Morning Joe went to the subpoenas and stayed there. Michael Schmidt came on to describe agents at his colleagues’ doors, David Rohde laid out a whole-of-government election plan, and the panel kept the Houston ICE killing alive. There was no tribute hour. MS NOW filed Graham under shapeshifter and moved on to the paperwork of the next election.
QUICK TAKE: Each show took the same death and sorted it into the program it already had. The clearest tell is what Fox left on the floor — the subpoenas its guest of honor had called treason, on its own air, an hour before.

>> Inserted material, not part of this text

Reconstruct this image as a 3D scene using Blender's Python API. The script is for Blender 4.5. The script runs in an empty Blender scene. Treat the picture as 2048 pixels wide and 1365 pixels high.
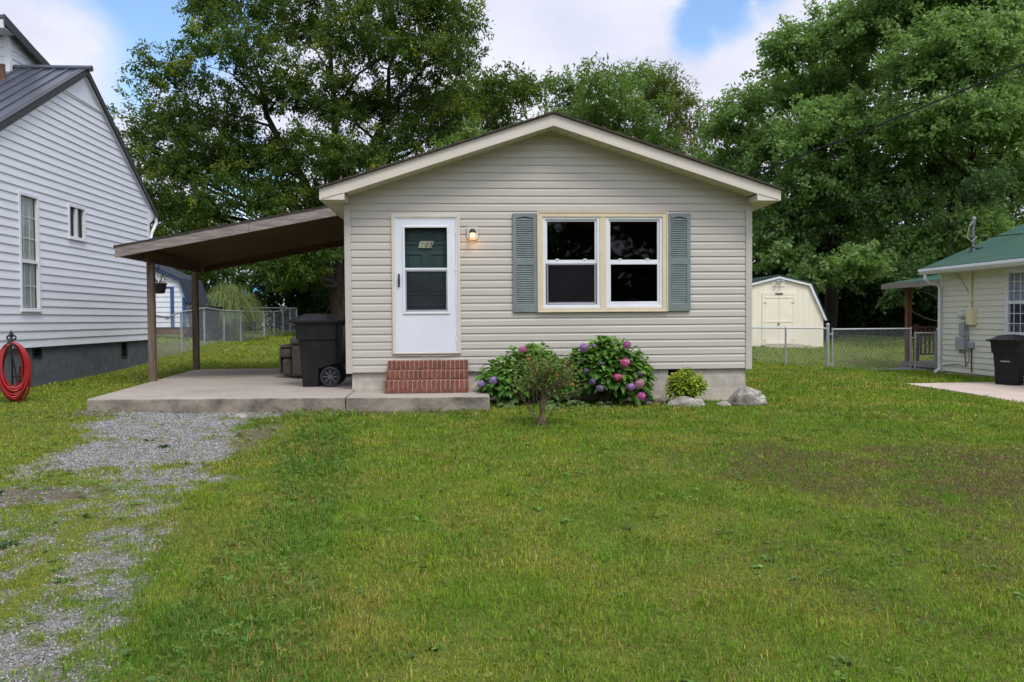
import bpy, math, random
import numpy as np
from mathutils import Vector, Matrix, noise as mnoise

scene = bpy.context.scene
COL = scene.collection
# ------------------------------------------------------------------ camera
cd = bpy.data.cameras.new('camera')
cam = bpy.data.objects.new('camera', cd)
COL.objects.link(cam)
cd.sensor_width = 36.0
cd.lens = 1596.0 / 2048.0 * 36.0
cd.clip_start = 0.05
cd.clip_end = 2000.0
cam.matrix_world = (Matrix.Translation((0, 0, 1.30)) @ Matrix.Rotation(math.radians(-3.6), 4, 'Z')
                    @ Matrix.Rotation(math.radians(90 - 1.6), 4, 'X') @ Matrix.Rotation(-0.0075, 4, 'Z'))
scene.camera = cam
# ------------------------------------------------------------------ view
scene.render.engine = 'CYCLES'
scene.view_settings.view_transform = 'Standard'
scene.view_settings.look = 'None'
scene.view_settings.gamma = 1.0
scene.view_settings.exposure = 0.25
scene.cycles.max_bounces = 10
scene.cycles.diffuse_bounces = 6
scene.cycles.transmission_bounces = 8
scene.cycles.transparent_max_bounces = 12
# ------------------------------------------------------------------ sun
SUN = Vector((0.30, -0.62, 1.0)).normalized()
sd = bpy.data.lights.new('sun', 'SUN')
sd.energy = 1.95
sd.angle = math.radians(20)
sd.color = (1.0, 0.965, 0.90)
sun = bpy.data.objects.new('sun', sd)
COL.objects.link(sun)
sun.rotation_euler = SUN.to_track_quat('Z', 'Y').to_euler()
# ------------------------------------------------------------------ world: sky with broken cloud
world = bpy.data.worlds.new('World')
scene.world = world
world.use_nodes = True
nt = world.node_tree
nt.nodes.clear()
def wn(t, **k):
    n = nt.nodes.new(t)
    for a, b in k.items():
        setattr(n, a, b)
    return n
def wmath(op, a, b=None, clamp=False):
    n = wn('ShaderNodeMath', operation=op, use_clamp=clamp)
    for i, v in enumerate((a, b)):
        if v is None:
            continue
        if isinstance(v, (int, float)):
            n.inputs[i].default_value = v
        else:
            nt.links.new(v, n.inputs[i])
    return n.outputs[0]
out = wn('ShaderNodeOutputWorld')
bg = wn('ShaderNodeBackground')
bg.inputs['Strength'].default_value = 0.10
sky = wn('ShaderNodeTexSky', sky_type='NISHITA', sun_disc=False)
sky.sun_elevation = math.asin(SUN.z)
sky.sun_rotation = math.atan2(SUN.x, SUN.y)
sky.air_density = 1.0
sky.dust_density = 0.6
tc = wn('ShaderNodeTexCoord')
D0 = tc.outputs['Generated']
nz = wn('ShaderNodeTexNoise')
nz.inputs['Scale'].default_value = 3.2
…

The 52nd Harvard Youth Poll came out this weekend showing trust in the federal government among Americans under 30 at 15%, a record low, with confidence in the military down to 39%. It drew no morning-show pickup, and the crosstabs explain why: young voters put Trump at 25% and establishment Democrats at 26%. A poll that hands neither side a usable clip books nowhere.
Henry McMaster hadn’t named a replacement by Monday afternoon, and the holdup was arithmetic. House Republicans are down to a two-seat majority, so no sitting member can take the appointment without surrendering a vote elsewhere. Graham spent three decades counting votes like these for other people. The week he died, nobody counted for him — and with the margin this thin, an empty chair now decides what passes.
Watch where Trump’s attention went inside his own grief: the filibuster, the SAVE America Act, voter ID. On MS NOW, David Rohde laid out the rest of the machine being built for November — intelligence files prepped for release, letters to all fifty states threatening to prosecute local election officials, ICE kept visible near the polls. None of this is secret. It’s in the press releases.
Wednesday, the Senate that just lost its steadiest dealmaker takes up Todd Blanche, Trump’s pick to run Justice and, by the reporting, the man handling the fallout from the Epstein files. Hanging over the same stretch is Jay Clayton, who signed the subpoenas at the reporters’ doors and is Trump’s choice to run national intelligence, his own hearing shelved for now. Graham would have had something to say about all of it. He usually did.